The mild recession in '80/'81 followed another 20% tax drop. The mild recession in '90/'91 followed another 20% tax drop. We're also looking at the most abusive deregulation in our history from 1980 to 1988 (thanks Raygun). Our current situation follows another 8 year session of tax breaks and deregulation. That's three recessions in three decades despite some of the largest booms in our history. All of which followed periods of tax breaks and deregulation.
If you look at the overall picture something very interesting develops. Not only do tax breaks and deregulation specifically lead to recessions, but the frequency of the 'bad times' is inversely proportional to the overall amount of regulation. When corporations and industry were on a tight leash with only infrequent loophole legislation or allowances we seldom saw a recession. When deregulation became the norm, we plunge every few years.
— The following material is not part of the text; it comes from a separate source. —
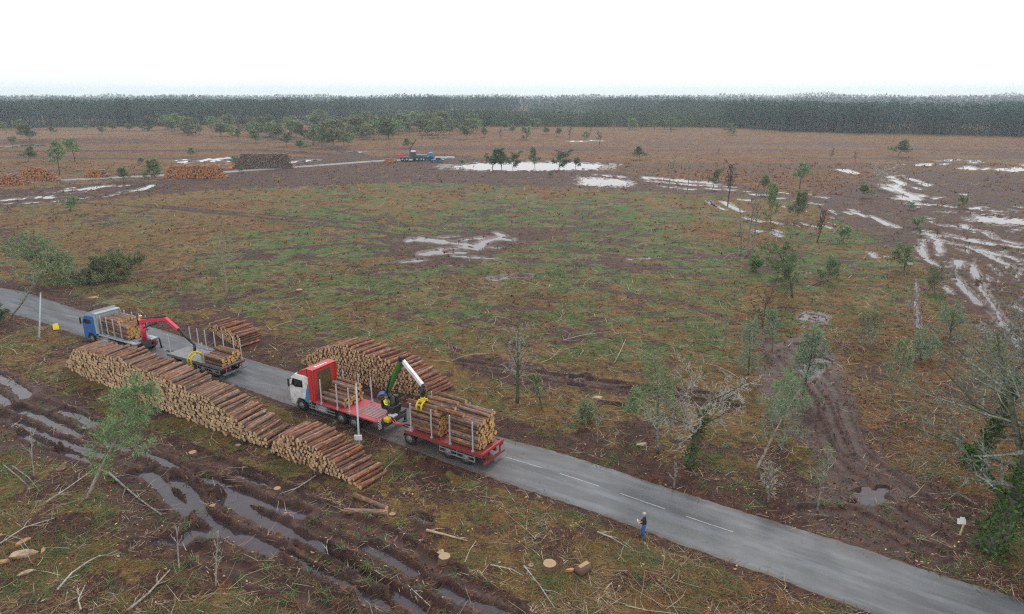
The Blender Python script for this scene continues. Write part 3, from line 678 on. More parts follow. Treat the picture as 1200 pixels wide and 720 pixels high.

This also accompanies the periods of highest debt/deficit growth. When we were offsetting war costs with increased taxes, it wasn't a major hit. When we tied war costs to tax breaks, everything went to hell. When we tied tax hikes to government spending on economy stabilization, everything recovered nicely. When the government spends without tax hikes, everything stays in the crapper.
Finally, getting back to my own outlook, the purchasing power of the lower to middle class individual declines directly in proportion to the level of regulation. The less regulation on corporation/industry, the lower the upper tax rate, the less necessities can be afforded by these people that make up 75% of our nation. Compare housing prices, food prices, gas prices, health care costs, etc against the backdrop graphs on deregulation and upper tax rate. They're perfectly inverted. Mind you, luxury/entertainment is not included because it actually operates on the opposite trends for the most part.
America is strong and stable when we have a progressive tax rate with few breaks/loopholes, combined with strict regulation on corporations and industry. America goes to crap whenever we give those sectors a break, or stop watching them like hawks.